◆ Raw data ◆

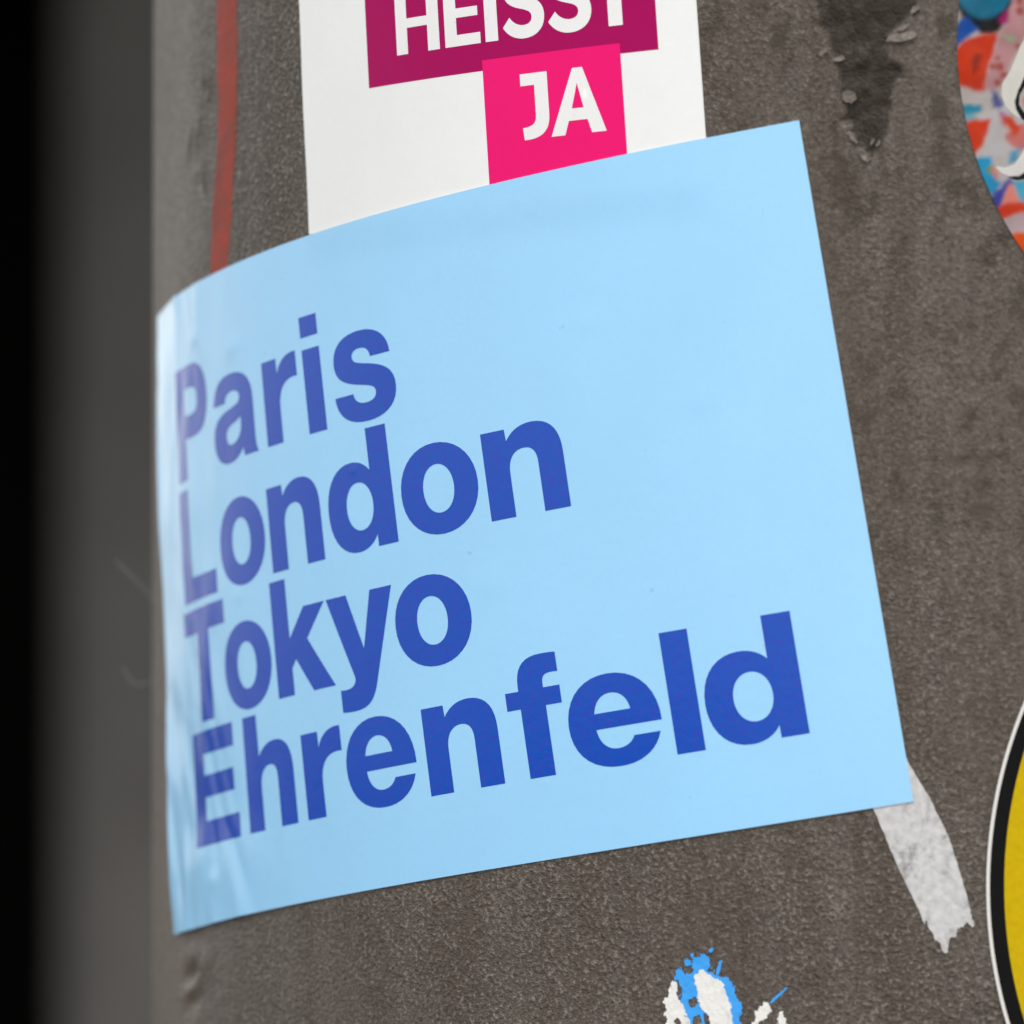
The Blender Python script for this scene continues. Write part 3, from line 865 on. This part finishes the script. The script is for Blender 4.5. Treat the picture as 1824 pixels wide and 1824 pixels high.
shred = empty('paper_shred', on_pole(*[(-28.35, -135.69)][0], 0.0))
tag(shred, 'small white paper shred with a thin blue tip beside the torn sticker remains', 'sticker remains')
torn('white_layer', [(-29.88, -137.3),(-29.24, -136.11),(-29.08, -135.17),(-28.43, -134.68),(-27.79, -133.96),(-27.14, -133.63),(-26.82, -134.25),(-26.98, -135.03),(-27.94, -136.0),(-28.59, -136.95),(-28.9, -138.84),(-30.36, -138.88)], torn_white, shred, .10, .22, 63)
torn('blue_tip', [(-27.06, -133.86),(-26.34, -132.9),(-25.38, -132.18),(-24.58, -131.46),(-24.42, -131.69),(-25.22, -132.49),(-26.18, -133.29),(-26.74, -133.85)], torn_blue, shred, .08, .06, 64, .05)
sh2 = torn('paper_shred', [(-26.25, -138.77),(-25.93, -136.26),(-25.77, -135.08),(-25.37, -134.84),(-24.97, -135.77),(-24.57, -136.22),(-23.92, -138.71)], torn_white, None, .09, .25, 65)
tag(sh2, 'tiny white paper shred, rightmost of the torn scraps at the bottom edge', 'sticker remains')


# ------------------------------------------------------------------ stray fibres caught on the left edge
def fibre(pts, r, mat, label):
    cu = bpy.data.curves.new('fibre', 'CURVE')
    cu.dimensions = '3D'
    cu.bevel_depth = r
    cu.bevel_resolution = 1
    cu.resolution_u = 8
    sp = cu.splines.new('NURBS')
    sp.points.add(len(pts) - 1)
    for q, co in zip(sp.points, pts):
        q.co = (*co, 1)
    sp.use_endpoint_u = True
    sp.order_u = 3
    tmp = bpy.data.objects.new('tmp', cu)
    COL.objects.link(tmp)
    dg = bpy.context.evaluated_depsgraph_get()
    me = bpy.data.meshes.new_from_object(tmp.evaluated_get(dg))
    bpy.data.objects.remove(tmp)
    bpy.data.curves.remove(cu)
    me.materials.clear()
    return tag(link('stray_fibre', me, mat, None, pts[0]), label, 'fibre')


fm = mat_plain('pale_fibre', (0.55, 0.54, 0.52), 0.6)
limb = lambda px, z: (px, -0.016, (Z0 + z) / 1000)
fibre([limb(-.1270, -80.5), limb(-.1282, -78.6), limb(-.1310, -76.0), limb(-.1330, -74.0)], 0.000032, fm, 'thin pale hair sticking up from the left edge of the pole')
fibre([limb(-.1262, -92.6), limb(-.1282, -93.4), limb(-.1305, -93.6), limb(-.1318, -90.8)], 0.000032, fm, 'thin pale hair curling out below the other hair on the left edge')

◆ Instructions to follow ◆
Are you able to set down all the lines above exactly, without any pictures?

◆ Answer to this task ◆
The Blender Python script for this scene continues. Write part 3, from line 865 on. This part finishes the script. The script is for Blender 4.5. Treat the picture as 1824 pixels wide and 1824 pixels high.
shred = empty('paper_shred', on_pole(*[(-28.35, -135.69)][0], 0.0))
tag(shred, 'small white paper shred with a thin blue tip beside the torn sticker remains', 'sticker remains')
torn('white_layer', [(-29.88, -137.3),(-29.24, -136.11),(-29.08, -135.17),(-28.43, -134.68),(-27.79, -133.96),(-27.14, -133.63),(-26.82, -134.25),(-26.98, -135.03),(-27.94, -136.0),(-28.59, -136.95),(-28.9, -138.84),(-30.36, -138.88)], torn_white, shred, .10, .22, 63)
torn('blue_tip', [(-27.06, -133.86),(-26.34, -132.9),(-25.38, -132.18),(-24.58, -131.46),(-24.42, -131.69),(-25.22, -132.49),(-26.18, -133.29),(-26.74, -133.85)], torn_blue, shred, .08, .06, 64, .05)
sh2 = torn('paper_shred', [(-26.25, -138.77),(-25.93, -136.26),(-25.77, -135.08),(-25.37, -134.84),(-24.97, -135.77),(-24.57, -136.22),(-23.92, -138.71)], torn_white, None, .09, .25, 65)
tag(sh2, 'tiny white paper shred, rightmost of the torn scraps at the bottom edge', 'sticker remains')


# ------------------------------------------------------------------ stray fibres caught on the left edge
def fibre(pts, r, mat, label):
    cu = bpy.data.curves.new('fibre', 'CURVE')
    cu.dimensions = '3D'
    cu.bevel_depth = r
    cu.bevel_resolution = 1
    cu.resolution_u = 8
    sp = cu.splines.new('NURBS')
    sp.points.add(len(pts) - 1)
    for q, co in zip(sp.points, pts):
        q.co = (*co, 1)
    sp.use_endpoint_u = True
    sp.order_u = 3
    tmp = bpy.data.objects.new('tmp', cu)
    COL.objects.link(tmp)
    dg = bpy.context.evaluated_depsgraph_get()
    me = bpy.data.meshes.new_from_object(tmp.evaluated_get(dg))
    bpy.data.objects.remove(tmp)
    bpy.data.curves.remove(cu)
    me.materials.clear()
    return tag(link('stray_fibre', me, mat, None, pts[0]), label, 'fibre')


fm = mat_plain('pale_fibre', (0.55, 0.54, 0.52), 0.6)
limb = lambda px, z: (px, -0.016, (Z0 + z) / 1000)
fibre([limb(-.1270, -80.5), limb(-.1282, -78.6), limb(-.1310, -76.0), limb(-.1330, -74.0)], 0.000032, fm, 'thin pale hair sticking up from the left edge of the pole')
fibre([limb(-.1262, -92.6), limb(-.1282, -93.4), limb(-.1305, -93.6), limb(-.1318, -90.8)], 0.000032, fm, 'thin pale hair curling out below the other hair on the left edge')